O legado de 1964? Bem, um dos legados está contido em um singular absurdo. O regime, com seu conhecido apreço por eleições e por instituições democráticas, seguiu emitindo títulos de eleitores. Com efeito, o eleitorado brasileiro entre 1966 e 1986, saltou de 22.387.251 para 69.166.810 eleitores, um acréscimo de mais de 200%. Desconheço outro eleitorado no planeta que tenha tido crescimento semelhante, em contexto de ausência de democracia política. Mas, talvez o principal legado seja o do predomínio de um economiscismo difuso e de uma desvalorização generalizada da política e das instituições. Afinal, passados tantos anos, a linguagem do imperativo da modernização econômica e dos obstáculos políticos e institucionais ao desenvolvimento está viva. Viva e a erodir as expectativas e apostas simples de mulheres e homens igualmente simples desse país. Nesse sentido, o regime de 1964 é um experimento vitorioso e tem suas superstições cuidadosamente mantidas por essa coalizão entre derrotados e vitoriosos de 1964, que tem nos governado.

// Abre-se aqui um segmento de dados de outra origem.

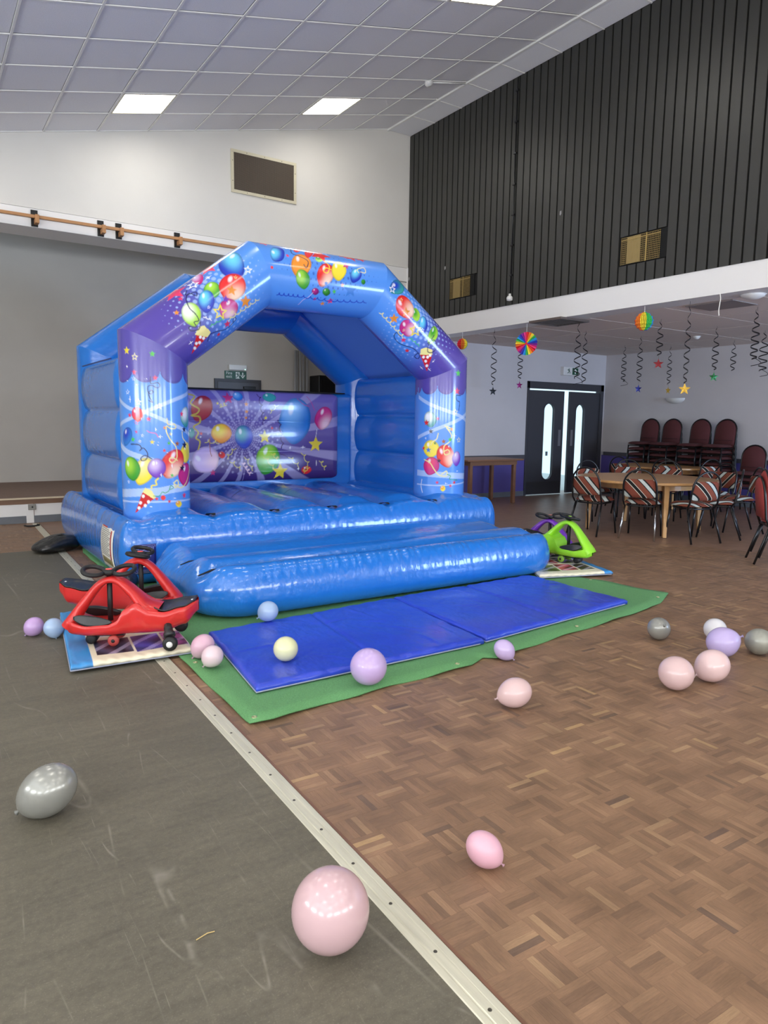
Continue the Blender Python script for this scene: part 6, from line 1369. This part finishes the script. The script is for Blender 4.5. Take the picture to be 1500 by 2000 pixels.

O saudoso Francisco Iglesias, escrevendo no ocaso do regime militar, há cerca de 15 anos atrás, sintetizou com elegância e economia o legado do experimento 1964: “Nele, a liberdade conheceu um de seus mais longos e tenebrosos eclipses. A negação da democracia, constante na trajetória brasileira, tem então forma agressiva, ainda não conhecida. Muita gente sofreu, foi exilada, torturada, morta. O Brasil cruento teve a expressão máxima”. Por fim, a profecia, ainda não cumprida: “O povo saberá sair do atoleiro por suas próprias mãos, repondo a pátria no seu caminho de onde a tirou a má vontade ou a falsa compreensão do Brasil”.
Ainda que não tenha ânimo suficiente para profecias, tenho a convicção contrafactual de que o Brasil pós 64, sem 64, teria sido melhor do que o que foi inventado com 64. Esse acidente infeliz deixou marcas indeléveis na história do país. Quanto à minha, devo dizer que aos revolucionários de 1964 devo o fim da minha infância e o usufruto precoce do medo e das esperanças dos adultos.